• [Your objective] All of the listing below must be repeated word for word. Pictures are the only thing to omit.

• [Data excerpt]
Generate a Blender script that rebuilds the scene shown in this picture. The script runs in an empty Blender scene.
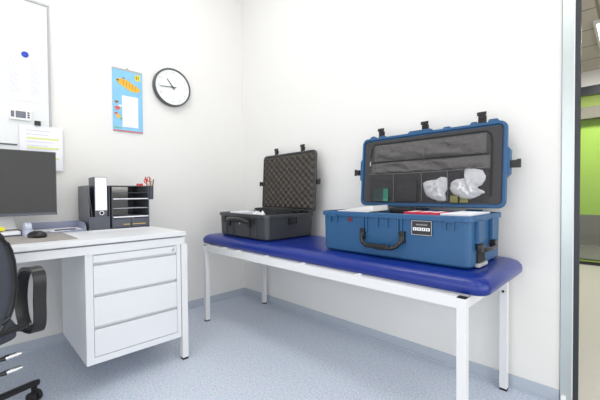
import bpy, bmesh, math, random
from mathutils import Vector, Matrix, noise
random.seed(7)
PI = math.pi
S = bpy.context.scene
COL = S.collection

# ------------------------------------------------------------------ materials
def srgb(r, g, b):
    def c(v):
        v /= 255
        return v / 12.92 if v <= .04045 else ((v + .055) / 1.055) ** 2.4
    return (c(r), c(g), c(b), 1)

def mat(name, col, rough=.5, metal=0, spec=.5, bump=0, bscale=200, var=0, vscale=5, coat=0, trans=0, emit=None, estr=0, alpha=1):
    m = bpy.data.materials.new(name); m.use_nodes = True
    nt = m.node_tree; b = nt.nodes['Principled BSDF']
    b.inputs['Base Color'].default_value = col
    b.inputs['Roughness'].default_value = rough
    b.inputs['Metallic'].default_value = metal
    b.inputs['Specular IOR Level'].default_value = spec
    b.inputs['Coat Weight'].default_value = coat
    b.inputs['Transmission Weight'].default_value = trans
    b.inputs['Alpha'].default_value = alpha
    if emit:
        b.inputs['Emission Color'].default_value = emit
        b.inputs['Emission Strength'].default_value = estr
    tc = nt.nodes.new('ShaderNodeTexCoord')
    n = nt.nodes.new('ShaderNodeTexNoise'); n.inputs['Scale'].default_value = vscale
    n.inputs['Detail'].default_value = 4
    nt.links.new(tc.outputs['Object'], n.inputs['Vector'])
    mx = nt.nodes.new('ShaderNodeMix'); mx.data_type = 'RGBA'
    v = max(var, .01)
    mx.inputs['A'].default_value = tuple(c * (1 - v) for c in col[:3]) + (1,)
    mx.inputs['B'].default_value = tuple(min(1, c * (1 + v)) for c in col[:3]) + (1,)
    nt.links.new(n.outputs['Fac'], mx.inputs['Factor'])
    nt.links.new(mx.outputs['Result'], b.inputs['Base Color'])
    if bump:
        n2 = nt.nodes.new('ShaderNodeTexNoise'); n2.inputs['Scale'].default_value = bscale
        n2.inputs['Detail'].default_value = 3
        nt.links.new(tc.outputs['Object'], n2.inputs['Vector'])
        bp = nt.nodes.new('ShaderNodeBump'); bp.inputs['Strength'].default_value = bump
        bp.inputs['Distance'].default_value = .002
        nt.links.new(n2.outputs['Fac'], bp.inputs['Height'])
        nt.links.new(bp.outputs['Normal'], b.inputs['Normal'])
    return m

M = {}
M['wall'] = mat('wall_paint', srgb(234, 233, 231), .85, spec=.2, bump=.35, bscale=160)
M['ceil'] = mat('ceiling_paint', srgb(236, 236, 233), .9, spec=.2)
M['base'] = mat('skirting_vinyl', srgb(182, 190, 202), .45, var=.03, vscale=30)
M['white'] = mat('white_powder_coat', srgb(228, 229, 231), .35, spec=.5)
M['desk'] = mat('desk_white', srgb(226, 228, 232), .4, var=.01)
M['blue_vinyl'] = mat('blue_vinyl', srgb(13, 41, 130), .28, spec=.5, bump=.15, bscale=350, var=.05, vscale=8)
M['blue_case'] = mat('blue_case_plastic', srgb(36, 86, 130), .42, bump=.25, bscale=500, var=.04)
M['black_case'] = mat('graphite_case_plastic', srgb(60, 62, 66), .38, bump=.3, bscale=500, var=.05)
M['black'] = mat('black_plastic', srgb(27, 27, 30), .32, var=.05)
M['rubber'] = mat('black_rubber', srgb(30, 30, 32), .7)
M['foam'] = mat('grey_foam', srgb(84, 80, 76), .95, spec=.1, bump=.5, bscale=400, var=.1, vscale=80)
M['foam_dark'] = mat('dark_foam', srgb(58, 58, 60), .95, spec=.1, bump=.5, bscale=400)
M['chrome'] = mat('chrome', srgb(210, 210, 212), .2, metal=1)
M['alu'] = mat('brushed_aluminium', srgb(196, 204, 205), .3, metal=.6, var=.05, vscale=3)
M['paper'] = mat('paper', srgb(240, 241, 248), .8, spec=.2)
M['paper_line'] = mat('printed_line', srgb(196, 200, 218), .8)
M['yellow'] = mat('yellow_highlight', srgb(226, 232, 150), .8)
M['sticky'] = mat('yellow_note', srgb(235, 225, 60), .8)
M['board'] = mat('whiteboard_enamel', srgb(228, 231, 232), .22, spec=.5)
M['grey'] = mat('light_grey_plastic', srgb(176, 178, 180), .4)
M['screen'] = mat('monitor_screen', srgb(66, 66, 66), .45, spec=.3)
M['bezel'] = mat('monitor_bezel', srgb(82, 84, 96), .4)
M['bluedot'] = mat('blue_magnet', srgb(30, 70, 190), .35)
M['lcd'] = mat('lcd_grey', srgb(112, 116, 128), .25)
M['organiser'] = mat('organiser_plastic', srgb(74, 78, 88), .35, var=.05)
M['tray'] = mat('smoky_blue_tray', srgb(142, 147, 172), .25, var=.03)
M['clear'] = mat('clear_lilac_plastic', srgb(205, 212, 232), .15, alpha=.75)
M['pad'] = mat('desk_pad', srgb(158, 153, 149), .8, var=.03)
M['fabric'] = mat('chair_mesh', srgb(70, 74, 84), .9, bump=.6, bscale=900, var=.08, vscale=300)
M['red'] = mat('red_plastic', srgb(205, 50, 40), .4)
M['redprint'] = mat('red_print', srgb(214, 42, 72), .6)
M['pencil'] = mat('pencil_wood', srgb(196, 168, 96), .6)
M['white_plastic'] = mat('white_plastic', srgb(244, 244, 244), .4)
M['clockface'] = mat('clock_face', srgb(236, 239, 240), .6)
M['numeral'] = mat('clock_numeral', srgb(196, 199, 200), .6)
M['hand'] = mat('clock_hand', srgb(84, 86, 88), .5)
M['clockrim'] = mat('clock_rim', srgb(84, 86, 88), .4)
M['calblue'] = mat('calendar_sky', srgb(134, 194, 230), .5, var=.16, vscale=20)
M['calyellow'] = mat('calendar_yellow', srgb(235, 180, 52), .5, var=.2, vscale=60)
M['calbrown'] = mat('calendar_brown', srgb(150, 100, 60), .5)
M['calgreen'] = mat('calendar_green', srgb(110, 170, 90), .5)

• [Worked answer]
Generate a Blender script that rebuilds the scene shown in this picture. The script runs in an empty Blender scene.
import bpy, bmesh, math, random
from mathutils import Vector, Matrix, noise
random.seed(7)
PI = math.pi
S = bpy.context.scene
COL = S.collection

# ------------------------------------------------------------------ materials
def srgb(r, g, b):
    def c(v):
        v /= 255
        return v / 12.92 if v <= .04045 else ((v + .055) / 1.055) ** 2.4
    return (c(r), c(g), c(b), 1)

def mat(name, col, rough=.5, metal=0, spec=.5, bump=0, bscale=200, var=0, vscale=5, coat=0, trans=0, emit=None, estr=0, alpha=1):
    m = bpy.data.materials.new(name); m.use_nodes = True
    nt = m.node_tree; b = nt.nodes['Principled BSDF']
    b.inputs['Base Color'].default_value = col
    b.inputs['Roughness'].default_value = rough
    b.inputs['Metallic'].default_value = metal
    b.inputs['Specular IOR Level'].default_value = spec
    b.inputs['Coat Weight'].default_value = coat
    b.inputs['Transmission Weight'].default_value = trans
    b.inputs['Alpha'].default_value = alpha
    if emit:
        b.inputs['Emission Color'].default_value = emit
        b.inputs['Emission Strength'].default_value = estr
    tc = nt.nodes.new('ShaderNodeTexCoord')
    n = nt.nodes.new('ShaderNodeTexNoise'); n.inputs['Scale'].default_value = vscale
    n.inputs['Detail'].default_value = 4
    nt.links.new(tc.outputs['Object'], n.inputs['Vector'])
    mx = nt.nodes.new('ShaderNodeMix'); mx.data_type = 'RGBA'
    v = max(var, .01)
    mx.inputs['A'].default_value = tuple(c * (1 - v) for c in col[:3]) + (1,)
    mx.inputs['B'].default_value = tuple(min(1, c * (1 + v)) for c in col[:3]) + (1,)
    nt.links.new(n.outputs['Fac'], mx.inputs['Factor'])
    nt.links.new(mx.outputs['Result'], b.inputs['Base Color'])
    if bump:
        n2 = nt.nodes.new('ShaderNodeTexNoise'); n2.inputs['Scale'].default_value = bscale
        n2.inputs['Detail'].default_value = 3
        nt.links.new(tc.outputs['Object'], n2.inputs['Vector'])
        bp = nt.nodes.new('ShaderNodeBump'); bp.inputs['Strength'].default_value = bump
        bp.inputs['Distance'].default_value = .002
        nt.links.new(n2.outputs['Fac'], bp.inputs['Height'])
        nt.links.new(bp.outputs['Normal'], b.inputs['Normal'])
    return m

M = {}
M['wall'] = mat('wall_paint', srgb(234, 233, 231), .85, spec=.2, bump=.35, bscale=160)
M['ceil'] = mat('ceiling_paint', srgb(236, 236, 233), .9, spec=.2)
M['base'] = mat('skirting_vinyl', srgb(182, 190, 202), .45, var=.03, vscale=30)
M['white'] = mat('white_powder_coat', srgb(228, 229, 231), .35, spec=.5)
M['desk'] = mat('desk_white', srgb(226, 228, 232), .4, var=.01)
M['blue_vinyl'] = mat('blue_vinyl', srgb(13, 41, 130), .28, spec=.5, bump=.15, bscale=350, var=.05, vscale=8)
M['blue_case'] = mat('blue_case_plastic', srgb(36, 86, 130), .42, bump=.25, bscale=500, var=.04)
M['black_case'] = mat('graphite_case_plastic', srgb(60, 62, 66), .38, bump=.3, bscale=500, var=.05)
M['black'] = mat('black_plastic', srgb(27, 27, 30), .32, var=.05)
M['rubber'] = mat('black_rubber', srgb(30, 30, 32), .7)
M['foam'] = mat('grey_foam', srgb(84, 80, 76), .95, spec=.1, bump=.5, bscale=400, var=.1, vscale=80)
M['foam_dark'] = mat('dark_foam', srgb(58, 58, 60), .95, spec=.1, bump=.5, bscale=400)
M['chrome'] = mat('chrome', srgb(210, 210, 212), .2, metal=1)
M['alu'] = mat('brushed_aluminium', srgb(196, 204, 205), .3, metal=.6, var=.05, vscale=3)
M['paper'] = mat('paper', srgb(240, 241, 248), .8, spec=.2)
M['paper_line'] = mat('printed_line', srgb(196, 200, 218), .8)
M['yellow'] = mat('yellow_highlight', srgb(226, 232, 150), .8)
M['sticky'] = mat('yellow_note', srgb(235, 225, 60), .8)
M['board'] = mat('whiteboard_enamel', srgb(228, 231, 232), .22, spec=.5)
M['grey'] = mat('light_grey_plastic', srgb(176, 178, 180), .4)
M['screen'] = mat('monitor_screen', srgb(66, 66, 66), .45, spec=.3)
M['bezel'] = mat('monitor_bezel', srgb(82, 84, 96), .4)
M['bluedot'] = mat('blue_magnet', srgb(30, 70, 190), .35)
M['lcd'] = mat('lcd_grey', srgb(112, 116, 128), .25)
M['organiser'] = mat('organiser_plastic', srgb(74, 78, 88), .35, var=.05)
M['tray'] = mat('smoky_blue_tray', srgb(142, 147, 172), .25, var=.03)
M['clear'] = mat('clear_lilac_plastic', srgb(205, 212, 232), .15, alpha=.75)
M['pad'] = mat('desk_pad', srgb(158, 153, 149), .8, var=.03)
M['fabric'] = mat('chair_mesh', srgb(70, 74, 84), .9, bump=.6, bscale=900, var=.08, vscale=300)
M['red'] = mat('red_plastic', srgb(205, 50, 40), .4)
M['redprint'] = mat('red_print', srgb(214, 42, 72), .6)
M['pencil'] = mat('pencil_wood', srgb(196, 168, 96), .6)
M['white_plastic'] = mat('white_plastic', srgb(244, 244, 244), .4)
M['clockface'] = mat('clock_face', srgb(236, 239, 240), .6)
M['numeral'] = mat('clock_numeral', srgb(196, 199, 200), .6)
M['hand'] = mat('clock_hand', srgb(84, 86, 88), .5)
M['clockrim'] = mat('clock_rim', srgb(84, 86, 88), .4)
M['calblue'] = mat('calendar_sky', srgb(134, 194, 230), .5, var=.16, vscale=20)
M['calyellow'] = mat('calendar_yellow', srgb(235, 180, 52), .5, var=.2, vscale=60)
M['calbrown'] = mat('calendar_brown', srgb(150, 100, 60), .5)
M['calgreen'] = mat('calendar_green', srgb(110, 170, 90), .5)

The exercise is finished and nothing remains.